Use the prescribed range exactly
The regulation provides fixed brackets that must be used as written. The contracting officer should select the single range that best fits the project’s estimated price, rather than combining ranges or adding explanatory language that could narrow the estimate too much.
Responsibilities
Contracting Officer
Prepare advance notices and solicitations that describe the construction requirement’s physical characteristics and state the magnitude using one of the authorized price ranges. Ensure the wording does not disclose the Government’s actual estimate or otherwise undermine the required confidentiality of the estimate.
Agency
Provide the project scope and cost information needed to classify the requirement into the correct magnitude range and ensure internal acquisition documents support the public-facing statement. Maintain consistency between planning documents and the published notice or solicitation.
Contractor/Offeror
Use the magnitude statement to assess project size, capability fit, bonding and staffing needs, and whether to submit an offer. Recognize that the range is only a general indicator and not the Government’s exact estimate.
Practical Implications
The magnitude statement is a screening tool: it helps contractors quickly judge whether a project is within their capacity and whether to invest in proposal preparation.
A common mistake is giving too much detail about cost, such as a specific estimated price or a range that effectively reveals the estimate; FAR 36.204 prohibits that.
Another pitfall is omitting the physical description or making it so vague that offerors cannot tell what kind of construction is being procured.
Contracting officers should verify that the selected range matches the internal estimate and that the solicitation language is consistent across all public documents.
Contractors should treat the range as approximate planning information, not a commitment about final contract value or scope changes during performance.
Official Regulatory Text
Advance notices and solicitations shall state the magnitude of the requirement in terms of physical characteristics and estimated price range.
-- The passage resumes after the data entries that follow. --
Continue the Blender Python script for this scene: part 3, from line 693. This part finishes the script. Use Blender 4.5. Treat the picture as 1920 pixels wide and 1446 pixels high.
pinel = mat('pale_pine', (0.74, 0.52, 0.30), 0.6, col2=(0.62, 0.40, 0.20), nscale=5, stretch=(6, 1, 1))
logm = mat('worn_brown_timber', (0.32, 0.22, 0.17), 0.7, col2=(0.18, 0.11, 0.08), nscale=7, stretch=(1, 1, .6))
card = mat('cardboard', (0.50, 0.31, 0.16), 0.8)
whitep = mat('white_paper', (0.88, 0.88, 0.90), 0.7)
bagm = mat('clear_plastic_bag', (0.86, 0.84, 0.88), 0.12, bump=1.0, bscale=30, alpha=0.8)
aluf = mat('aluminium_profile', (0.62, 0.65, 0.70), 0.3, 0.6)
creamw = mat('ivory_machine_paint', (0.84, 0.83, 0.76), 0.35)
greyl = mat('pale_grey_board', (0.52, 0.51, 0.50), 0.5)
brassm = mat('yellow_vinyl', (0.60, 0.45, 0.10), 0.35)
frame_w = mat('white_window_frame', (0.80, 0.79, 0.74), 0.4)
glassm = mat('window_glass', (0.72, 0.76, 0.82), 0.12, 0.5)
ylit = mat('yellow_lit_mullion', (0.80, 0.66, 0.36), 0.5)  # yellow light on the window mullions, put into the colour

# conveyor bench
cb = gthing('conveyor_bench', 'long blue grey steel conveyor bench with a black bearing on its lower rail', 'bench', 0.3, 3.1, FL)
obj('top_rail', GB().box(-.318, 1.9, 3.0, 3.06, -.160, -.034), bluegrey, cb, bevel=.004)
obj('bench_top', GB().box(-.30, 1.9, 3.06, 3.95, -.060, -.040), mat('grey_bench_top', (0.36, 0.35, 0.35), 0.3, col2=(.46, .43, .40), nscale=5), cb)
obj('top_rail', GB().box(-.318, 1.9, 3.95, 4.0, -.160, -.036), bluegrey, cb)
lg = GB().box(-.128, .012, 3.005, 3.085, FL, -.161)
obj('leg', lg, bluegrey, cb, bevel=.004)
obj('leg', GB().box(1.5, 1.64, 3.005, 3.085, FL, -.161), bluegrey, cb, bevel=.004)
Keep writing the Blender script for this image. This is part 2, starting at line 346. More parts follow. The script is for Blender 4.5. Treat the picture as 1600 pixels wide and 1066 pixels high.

In no event shall the statement of magnitude disclose the Government’s estimate. Therefore, the estimated price should be described in terms of one of the following price ranges: (a) Less than $25,000. (b) Between $25,000 and $100,000. (c) Between $100,000 and $250,000. (d) Between $250,000 and $500,000. (e) Between $500,000 and $1,000,000. (f) Between $1,000,000 and $5,000,000. (g) Between $5,000,000 and $10,000,000. (h) More than $10,000,000.